Aim - Omit all images. Write out the rest of the material exactly.

**** Data provided ****

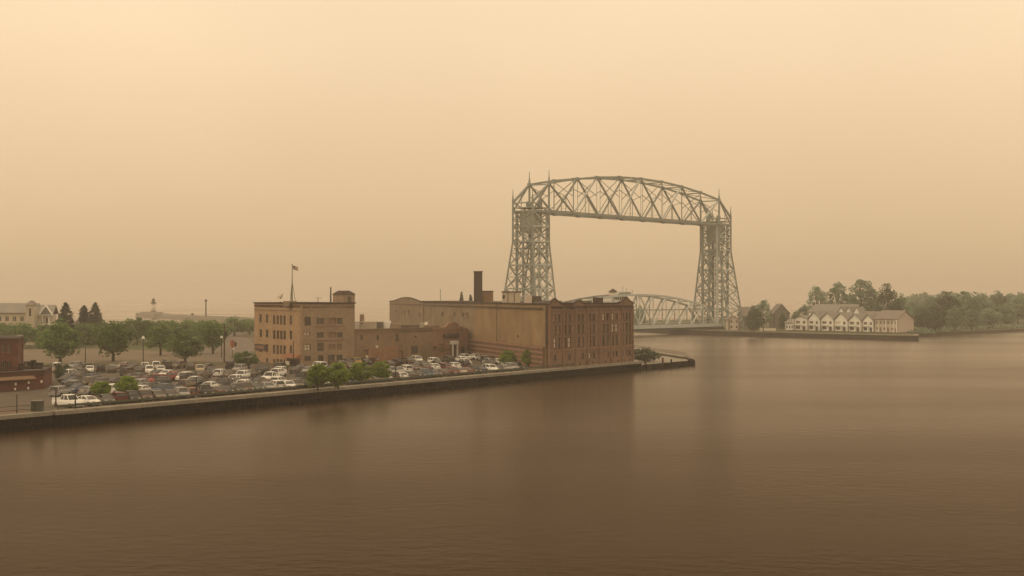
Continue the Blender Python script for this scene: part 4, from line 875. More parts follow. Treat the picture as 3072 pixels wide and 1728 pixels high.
# ------------------------------------------------------------------ trees
def limb(mb, a, b, r0, r1, n=6):
    a = Vector(a); b = Vector(b); d = (b - a).normalized(); up = Vector((0, 0, 1)) if abs(d.z) < .9 else Vector((1, 0, 0)); x = d.cross(up).normalized(); y = d.cross(x)
    mb.ring([[tuple(a + x * r0 * math.cos(t_) + y * r0 * math.sin(t_)) for t_ in [2 * math.pi * i / n for i in range(n)]], [tuple(b + x * r1 * math.cos(t_) + y * r1 * math.sin(t_)) for t_ in [2 * math.pi * i / n for i in range(n)]]])
def leaf(mb, c, s, rnd, flat=.0):
    n = Vector((rnd.gauss(0, 1), rnd.gauss(0, 1), rnd.gauss(0, 1) + flat)).normalized(); x = n.orthogonal().normalized(); x = Matrix.Rotation(rnd.random() * 6.28, 3, n) @ x; y = n.cross(x)
    s *= rnd.uniform(.65, 1.35); mb.quad(c - x * s * .5, c - y * s * .33, c + x * s * .5, c + y * s * .33)
def rand_sph(rnd):
    while True:
        v = Vector((rnd.uniform(-1, 1), rnd.uniform(-1, 1), rnd.uniform(-1, 1)))
        if .05 < v.length < 1: return v
def finish(mb, m, name):
    me = bpy.data.meshes.new(name); me.from_pydata(mb.v, [], mb.f); me.materials.append(M[m]); me.update(); return me
def broadleaf(seed, h=8.0, r=3.2, trunk=1.5, nc=60, nl=62, ls=.44, m='leaf', open_=.0, cr=(.16, .42), taper=0.25):
    rnd = random.Random(seed); tb = MB(); mb = MB(); ch = h - trunk; cz = trunk + ch / 2
    limb(tb, (0, 0, -.1), (0, 0, trunk + .3), .055 * r + .06, .045 * r + .03, 8)
    cents = []
    for i in range(nc):
        v = rand_sph(rnd); v = v.normalized() * (v.length ** .45)
        k = 1 - taper * max(0, v.z)
        c = Vector((v.x * r * .85 * k, v.y * r * .85 * k, cz + v.z * ch * (.43 if rnd.random() < .8 else .52))); cents.append(c)
    for c in cents:
        rc = r * rnd.uniform(*cr)
        if rnd.random() < .5: limb(tb, (c.x * .08, c.y * .08, trunk + (c.z - trunk) * .22), c, .035 * r * .6, .012 * r, 5)
        for j in range(int(nl * rnd.uniform(.6, 1.3))):
            v = rand_sph(rnd); v = v.normalized() * v.length ** .5
            leaf(mb, c + Vector((v.x, v.y, v.z * .8)) * rc, ls, rnd, .4)
    return tb.mesh('trunk', 'trunk'), finish(mb, m, 'crown')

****

Solution for this problem -
Continue the Blender Python script for this scene: part 4, from line 875. More parts follow. Treat the picture as 3072 pixels wide and 1728 pixels high.
# ------------------------------------------------------------------ trees
def limb(mb, a, b, r0, r1, n=6):
    a = Vector(a); b = Vector(b); d = (b - a).normalized(); up = Vector((0, 0, 1)) if abs(d.z) < .9 else Vector((1, 0, 0)); x = d.cross(up).normalized(); y = d.cross(x)
    mb.ring([[tuple(a + x * r0 * math.cos(t_) + y * r0 * math.sin(t_)) for t_ in [2 * math.pi * i / n for i in range(n)]], [tuple(b + x * r1 * math.cos(t_) + y * r1 * math.sin(t_)) for t_ in [2 * math.pi * i / n for i in range(n)]]])
def leaf(mb, c, s, rnd, flat=.0):
    n = Vector((rnd.gauss(0, 1), rnd.gauss(0, 1), rnd.gauss(0, 1) + flat)).normalized(); x = n.orthogonal().normalized(); x = Matrix.Rotation(rnd.random() * 6.28, 3, n) @ x; y = n.cross(x)
    s *= rnd.uniform(.65, 1.35); mb.quad(c - x * s * .5, c - y * s * .33, c + x * s * .5, c + y * s * .33)
def rand_sph(rnd):
    while True:
        v = Vector((rnd.uniform(-1, 1), rnd.uniform(-1, 1), rnd.uniform(-1, 1)))
        if .05 < v.length < 1: return v
def finish(mb, m, name):
    me = bpy.data.meshes.new(name); me.from_pydata(mb.v, [], mb.f); me.materials.append(M[m]); me.update(); return me
def broadleaf(seed, h=8.0, r=3.2, trunk=1.5, nc=60, nl=62, ls=.44, m='leaf', open_=.0, cr=(.16, .42), taper=0.25):
    rnd = random.Random(seed); tb = MB(); mb = MB(); ch = h - trunk; cz = trunk + ch / 2
    limb(tb, (0, 0, -.1), (0, 0, trunk + .3), .055 * r + .06, .045 * r + .03, 8)
    cents = []
    for i in range(nc):
        v = rand_sph(rnd); v = v.normalized() * (v.length ** .45)
        k = 1 - taper * max(0, v.z)
        c = Vector((v.x * r * .85 * k, v.y * r * .85 * k, cz + v.z * ch * (.43 if rnd.random() < .8 else .52))); cents.append(c)
    for c in cents:
        rc = r * rnd.uniform(*cr)
        if rnd.random() < .5: limb(tb, (c.x * .08, c.y * .08, trunk + (c.z - trunk) * .22), c, .035 * r * .6, .012 * r, 5)
        for j in range(int(nl * rnd.uniform(.6, 1.3))):
            v = rand_sph(rnd); v = v.normalized() * v.length ** .5
            leaf(mb, c + Vector((v.x, v.y, v.z * .8)) * rc, ls, rnd, .4)
    return tb.mesh('trunk', 'trunk'), finish(mb, m, 'crown')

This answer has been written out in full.